_GIVEN EXERCISE_: Every line of the material that follows must be printed again exactly.

_MATERIAL_:
════════════════

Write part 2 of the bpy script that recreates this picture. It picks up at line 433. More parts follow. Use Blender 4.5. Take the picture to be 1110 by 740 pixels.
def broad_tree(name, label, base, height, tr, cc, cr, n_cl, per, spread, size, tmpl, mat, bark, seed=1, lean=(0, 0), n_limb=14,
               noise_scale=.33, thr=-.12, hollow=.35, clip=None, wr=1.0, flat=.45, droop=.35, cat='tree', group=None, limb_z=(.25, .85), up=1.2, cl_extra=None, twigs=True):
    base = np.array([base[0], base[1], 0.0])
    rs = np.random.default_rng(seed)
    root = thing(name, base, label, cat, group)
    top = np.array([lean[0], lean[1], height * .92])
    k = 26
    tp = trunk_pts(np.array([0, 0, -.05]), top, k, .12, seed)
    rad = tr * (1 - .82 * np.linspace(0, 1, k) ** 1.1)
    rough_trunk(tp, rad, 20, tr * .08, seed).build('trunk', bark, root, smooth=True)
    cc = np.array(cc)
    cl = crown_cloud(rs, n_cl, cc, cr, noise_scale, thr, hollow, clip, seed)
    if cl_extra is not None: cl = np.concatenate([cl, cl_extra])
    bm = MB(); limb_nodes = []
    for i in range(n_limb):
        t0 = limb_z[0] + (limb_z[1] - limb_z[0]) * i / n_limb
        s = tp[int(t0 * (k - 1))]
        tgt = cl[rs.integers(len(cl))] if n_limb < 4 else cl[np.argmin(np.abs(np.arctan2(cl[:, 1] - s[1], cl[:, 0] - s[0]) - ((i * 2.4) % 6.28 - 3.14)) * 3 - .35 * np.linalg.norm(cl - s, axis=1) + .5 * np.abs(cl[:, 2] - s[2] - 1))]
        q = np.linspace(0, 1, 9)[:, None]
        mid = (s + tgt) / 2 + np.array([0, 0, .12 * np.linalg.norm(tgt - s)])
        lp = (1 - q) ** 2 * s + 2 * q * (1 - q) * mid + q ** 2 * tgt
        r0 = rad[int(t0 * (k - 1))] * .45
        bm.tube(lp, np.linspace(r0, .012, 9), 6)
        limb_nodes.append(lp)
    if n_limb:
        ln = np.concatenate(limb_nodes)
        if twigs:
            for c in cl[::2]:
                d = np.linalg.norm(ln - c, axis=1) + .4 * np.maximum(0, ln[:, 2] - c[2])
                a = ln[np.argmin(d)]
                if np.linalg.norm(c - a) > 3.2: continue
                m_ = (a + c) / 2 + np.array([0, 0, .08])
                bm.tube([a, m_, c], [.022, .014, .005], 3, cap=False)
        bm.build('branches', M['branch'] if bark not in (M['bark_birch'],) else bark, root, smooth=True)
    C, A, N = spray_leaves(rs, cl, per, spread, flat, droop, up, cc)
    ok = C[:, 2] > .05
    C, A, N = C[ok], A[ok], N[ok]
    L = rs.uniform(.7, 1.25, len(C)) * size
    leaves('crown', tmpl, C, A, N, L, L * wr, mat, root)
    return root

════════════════

_IN RESPONSE_:
Write part 2 of the bpy script that recreates this picture. It picks up at line 433. More parts follow. Use Blender 4.5. Take the picture to be 1110 by 740 pixels.
def broad_tree(name, label, base, height, tr, cc, cr, n_cl, per, spread, size, tmpl, mat, bark, seed=1, lean=(0, 0), n_limb=14,
               noise_scale=.33, thr=-.12, hollow=.35, clip=None, wr=1.0, flat=.45, droop=.35, cat='tree', group=None, limb_z=(.25, .85), up=1.2, cl_extra=None, twigs=True):
    base = np.array([base[0], base[1], 0.0])
    rs = np.random.default_rng(seed)
    root = thing(name, base, label, cat, group)
    top = np.array([lean[0], lean[1], height * .92])
    k = 26
    tp = trunk_pts(np.array([0, 0, -.05]), top, k, .12, seed)
    rad = tr * (1 - .82 * np.linspace(0, 1, k) ** 1.1)
    rough_trunk(tp, rad, 20, tr * .08, seed).build('trunk', bark, root, smooth=True)
    cc = np.array(cc)
    cl = crown_cloud(rs, n_cl, cc, cr, noise_scale, thr, hollow, clip, seed)
    if cl_extra is not None: cl = np.concatenate([cl, cl_extra])
    bm = MB(); limb_nodes = []
    for i in range(n_limb):
        t0 = limb_z[0] + (limb_z[1] - limb_z[0]) * i / n_limb
        s = tp[int(t0 * (k - 1))]
        tgt = cl[rs.integers(len(cl))] if n_limb < 4 else cl[np.argmin(np.abs(np.arctan2(cl[:, 1] - s[1], cl[:, 0] - s[0]) - ((i * 2.4) % 6.28 - 3.14)) * 3 - .35 * np.linalg.norm(cl - s, axis=1) + .5 * np.abs(cl[:, 2] - s[2] - 1))]
        q = np.linspace(0, 1, 9)[:, None]
        mid = (s + tgt) / 2 + np.array([0, 0, .12 * np.linalg.norm(tgt - s)])
        lp = (1 - q) ** 2 * s + 2 * q * (1 - q) * mid + q ** 2 * tgt
        r0 = rad[int(t0 * (k - 1))] * .45
        bm.tube(lp, np.linspace(r0, .012, 9), 6)
        limb_nodes.append(lp)
    if n_limb:
        ln = np.concatenate(limb_nodes)
        if twigs:
            for c in cl[::2]:
                d = np.linalg.norm(ln - c, axis=1) + .4 * np.maximum(0, ln[:, 2] - c[2])
                a = ln[np.argmin(d)]
                if np.linalg.norm(c - a) > 3.2: continue
                m_ = (a + c) / 2 + np.array([0, 0, .08])
                bm.tube([a, m_, c], [.022, .014, .005], 3, cap=False)
        bm.build('branches', M['branch'] if bark not in (M['bark_birch'],) else bark, root, smooth=True)
    C, A, N = spray_leaves(rs, cl, per, spread, flat, droop, up, cc)
    ok = C[:, 2] > .05
    C, A, N = C[ok], A[ok], N[ok]
    L = rs.uniform(.7, 1.25, len(C)) * size
    leaves('crown', tmpl, C, A, N, L, L * wr, mat, root)
    return root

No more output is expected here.